Effect of High Local Diffusive Mass Transfer on Acidic Oxygen Reduction of Pt Catalysis

Abstract

In this study, we utilized a platinum ultramicroelectrode (UME) as a model platform for platinum electrocatalysts in acidic electrolytes to study the effects of local mass transfer on the oxygen reduction reaction (ORR), which plays a significant role in fuel cell with reduced pt loading. Finite element simulations showed that the UME exhibits size-dependent ultrathin diffusion layers during the electrochemical process. Submicron-scale UMEs can achieve ultrahigh localized mass transfer, which is unattainable through other experimental techniques. By conducting catalytic experiments under various mass transfer conditions, we found that the mass transfer limiting current is significantly lower than the value predicted by the four-electron process equation. Additionally, the apparent electron transfer number (napp) decreases as the mass transfer coefficient (m0) increases.

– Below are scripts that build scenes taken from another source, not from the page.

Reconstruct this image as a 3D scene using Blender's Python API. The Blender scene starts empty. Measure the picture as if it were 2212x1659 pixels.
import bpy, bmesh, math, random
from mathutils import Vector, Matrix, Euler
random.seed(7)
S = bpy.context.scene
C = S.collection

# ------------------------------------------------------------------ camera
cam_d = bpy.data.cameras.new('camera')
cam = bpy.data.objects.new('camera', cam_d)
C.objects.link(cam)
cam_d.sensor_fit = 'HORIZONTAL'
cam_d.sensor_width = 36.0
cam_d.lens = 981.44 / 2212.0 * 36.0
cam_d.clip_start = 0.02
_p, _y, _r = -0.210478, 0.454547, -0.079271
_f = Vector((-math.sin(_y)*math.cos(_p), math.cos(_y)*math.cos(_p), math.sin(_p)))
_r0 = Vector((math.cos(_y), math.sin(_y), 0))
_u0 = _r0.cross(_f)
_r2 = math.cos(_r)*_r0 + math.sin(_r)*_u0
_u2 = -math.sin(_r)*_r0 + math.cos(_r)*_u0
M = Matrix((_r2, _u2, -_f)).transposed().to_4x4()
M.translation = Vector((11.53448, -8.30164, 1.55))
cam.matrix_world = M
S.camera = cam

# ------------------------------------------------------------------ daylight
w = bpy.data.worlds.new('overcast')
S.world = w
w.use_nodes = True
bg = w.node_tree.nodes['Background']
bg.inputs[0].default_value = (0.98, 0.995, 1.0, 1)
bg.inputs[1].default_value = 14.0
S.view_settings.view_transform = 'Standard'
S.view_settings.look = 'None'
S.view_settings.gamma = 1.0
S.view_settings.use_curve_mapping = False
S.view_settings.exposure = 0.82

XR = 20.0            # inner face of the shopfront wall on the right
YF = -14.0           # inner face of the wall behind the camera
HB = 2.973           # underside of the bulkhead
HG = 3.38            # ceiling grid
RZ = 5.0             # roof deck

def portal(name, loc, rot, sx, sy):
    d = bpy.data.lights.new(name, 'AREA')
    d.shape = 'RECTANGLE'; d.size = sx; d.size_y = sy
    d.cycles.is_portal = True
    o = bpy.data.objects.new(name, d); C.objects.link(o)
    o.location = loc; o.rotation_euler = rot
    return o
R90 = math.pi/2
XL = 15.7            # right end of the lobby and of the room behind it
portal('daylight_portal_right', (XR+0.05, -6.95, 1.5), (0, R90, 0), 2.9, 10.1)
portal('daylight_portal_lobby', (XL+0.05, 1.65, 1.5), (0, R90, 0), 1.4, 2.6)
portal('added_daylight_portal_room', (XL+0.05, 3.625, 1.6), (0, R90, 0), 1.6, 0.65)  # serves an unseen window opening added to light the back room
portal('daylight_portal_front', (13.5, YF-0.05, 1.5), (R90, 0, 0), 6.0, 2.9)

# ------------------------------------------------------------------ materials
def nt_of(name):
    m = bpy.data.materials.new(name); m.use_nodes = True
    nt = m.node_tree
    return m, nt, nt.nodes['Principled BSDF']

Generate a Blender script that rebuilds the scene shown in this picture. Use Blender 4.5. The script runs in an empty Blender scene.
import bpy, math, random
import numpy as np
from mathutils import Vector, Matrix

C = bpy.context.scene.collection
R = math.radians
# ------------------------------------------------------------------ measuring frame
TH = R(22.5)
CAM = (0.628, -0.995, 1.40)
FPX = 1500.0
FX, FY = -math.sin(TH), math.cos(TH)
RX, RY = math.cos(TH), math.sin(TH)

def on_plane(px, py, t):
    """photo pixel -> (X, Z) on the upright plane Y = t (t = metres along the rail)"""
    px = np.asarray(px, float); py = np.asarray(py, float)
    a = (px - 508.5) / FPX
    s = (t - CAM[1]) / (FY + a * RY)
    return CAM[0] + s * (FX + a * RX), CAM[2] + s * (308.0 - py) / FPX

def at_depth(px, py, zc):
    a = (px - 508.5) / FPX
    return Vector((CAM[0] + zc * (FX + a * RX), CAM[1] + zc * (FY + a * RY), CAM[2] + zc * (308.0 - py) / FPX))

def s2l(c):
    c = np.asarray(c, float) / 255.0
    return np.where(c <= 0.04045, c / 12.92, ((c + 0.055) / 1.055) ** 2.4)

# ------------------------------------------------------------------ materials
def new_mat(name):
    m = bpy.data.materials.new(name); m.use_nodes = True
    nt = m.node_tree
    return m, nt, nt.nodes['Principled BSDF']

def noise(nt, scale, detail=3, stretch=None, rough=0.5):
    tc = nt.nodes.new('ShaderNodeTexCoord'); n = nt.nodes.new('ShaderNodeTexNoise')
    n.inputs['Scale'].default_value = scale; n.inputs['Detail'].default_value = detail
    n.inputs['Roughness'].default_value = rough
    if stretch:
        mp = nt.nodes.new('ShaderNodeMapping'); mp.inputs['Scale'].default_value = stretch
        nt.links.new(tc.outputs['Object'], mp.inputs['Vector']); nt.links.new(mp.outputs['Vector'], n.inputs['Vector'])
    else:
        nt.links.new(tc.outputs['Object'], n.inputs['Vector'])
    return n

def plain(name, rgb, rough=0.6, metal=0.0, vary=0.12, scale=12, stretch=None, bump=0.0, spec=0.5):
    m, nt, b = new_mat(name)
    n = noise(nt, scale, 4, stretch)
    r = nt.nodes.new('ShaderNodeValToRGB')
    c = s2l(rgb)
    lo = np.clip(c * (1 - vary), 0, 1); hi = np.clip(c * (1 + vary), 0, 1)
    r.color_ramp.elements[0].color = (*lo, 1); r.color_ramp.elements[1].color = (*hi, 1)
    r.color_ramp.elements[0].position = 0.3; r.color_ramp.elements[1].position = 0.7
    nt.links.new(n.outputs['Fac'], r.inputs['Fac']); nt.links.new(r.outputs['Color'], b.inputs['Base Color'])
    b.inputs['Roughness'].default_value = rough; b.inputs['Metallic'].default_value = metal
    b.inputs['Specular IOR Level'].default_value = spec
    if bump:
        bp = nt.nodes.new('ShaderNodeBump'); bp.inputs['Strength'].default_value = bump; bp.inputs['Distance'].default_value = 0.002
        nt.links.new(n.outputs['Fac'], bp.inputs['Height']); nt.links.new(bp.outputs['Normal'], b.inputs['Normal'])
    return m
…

Furthermore, as m0 increases, the half-wave potential shifts toward more negative values, allowing for the evaluation of the intrinsic activity of the catalysts over a broader potential range. Due to the UME technique's capacity to conveniently control local mass transfer, we foresee its potential application in understanding the effects of chemical microenvironments on complex electrochemical reactions, including ORR and other processes.